Utah Symphony makes rare move of bringing guitarist to Ogden concert

Utah Symphony makes rare move of bringing guitarist to Ogden concert

Tonight’s Utah Symphony performance at Weber State University will feature Mozart’s Symphony No. 31 — nicknamed the “Paris” symphony.

In light of recent events, Toby Tolokan finds that choice slightly uncanny.

“We plan these concerts a year-and-a-half, sometimes two years, in advance,” said Tolokan, vice president of symphony artistic planning for the Salt Lake City-based orchestra. “The fact that Notre Dame just burned, and now we’re playing this symphony, is kind of eerie.”

The concert, sponsored by Onstage Ogden, begins at 7:30 p.m. today in the Browning Center’s Austad Auditorium on campus.
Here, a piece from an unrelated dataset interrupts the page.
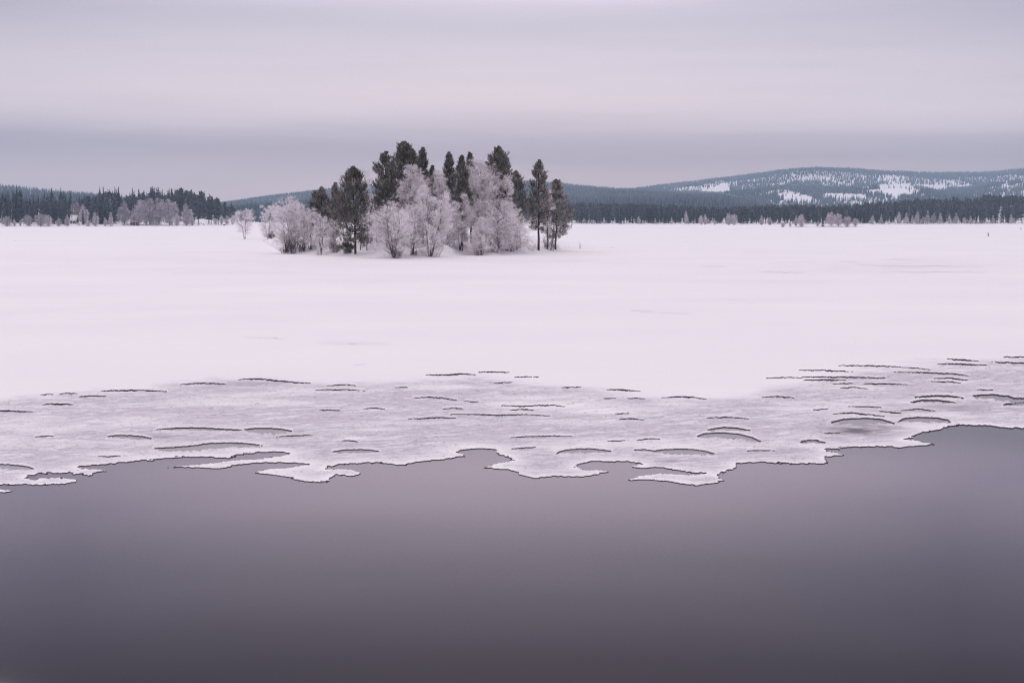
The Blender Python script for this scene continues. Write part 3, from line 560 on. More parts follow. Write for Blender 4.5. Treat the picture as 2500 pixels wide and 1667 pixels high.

Tolokan, who will present a pre-concert lecture at 6:45 p.m. in Room 113 of the Browning Center, said the “Paris” nickname was given to the symphony long after Mozart wrote it. Still, he says a 22-year-old Mozart certainly saw Notre Dame when he was in Paris in 1778.

It was there in France where Mozart wrote the “Paris” symphony, at an “unbelievable breakneck speed.”

“Mozart goes to Paris to get work, and they say, ‘Write us a symphony,’” Tolokan said. “So he does.”

That sort of work ethic puts to shame many of today’s so-called “superstar” artists, who might write a three-minute song every other year, according to Tolokan.

“But this guy, in a matter of days, was throwing together an entire symphonic work,” he said. “That’s probably why he only lived to 35.”

Also on the evening’s program will be the Schumann Symphony No. 2, and the Rodrigo Concierto de Aranjuez.

Schumann wrote four symphonies; tonight’s concert will feature his Symphony No. 2, according to Tolokan.

“In a lot of ways, this is the most-played of his symphonies,” Tolokan said. “The 2nd Symphony has one of the most incredibly fast movements — it’s often an excerpt piece for string auditions for major orchestras, because it’s that tricky. And then the slow movement is one of the most gorgeous movements in all literature.”

Guest conductor for the evening will be the British conductor/keyboardist Richard Egarr, who earlier this year was named music director of the Philharmonia Baroque Orchestra & Chorale, in San Francisco. He returns to Utah after his first guest-conducting gig with the Utah Symphony at an outdoor all-Bach evening two years ago in Park City.

Guest soloist for the evening will be the guitarist Pablo Sainz Villegas, who recently collaborated with the famed tenor Placido Domingo. Villegas, hailed as “the soul of the Spanish guitar,” will be featured on the Rodrigo piece. Villegas has played once before with the Utah Symphony, at a Red Butte concert three years ago.

“This Rodrigo concerto is, in a lot of people’s opinion, THE guitar concerto,” Tolokan said. “It’s the most well-known of guitar concertos.”

And Tolokan offers a bit of free advice to those attending tonight’s concert: With a little encouragement, Villegas loves playing solo encores following his performances.

“If the audience works a little hard, I would encourage to get them clapping away,” Tolokan said. “Although, you don’t really have to encourage clapping — since it’s so amazing that it comes naturally.”

Tolokan calls both Villegas and Egarr, who will be making their Ogden debuts, “extremely gifted … incredibly charismatic filled with boundless energy.”

The concert will be a rare opportunity to hear a guitar soloist with the Utah Symphony on a classical program, according to Tolokan. In a full symphonic season, eight or nine concerts would feature piano soloists, another five or six would be violinists, and then a cellist or two.

“Not even every year would you — hopefully, eventually — have a guitarist,” he said.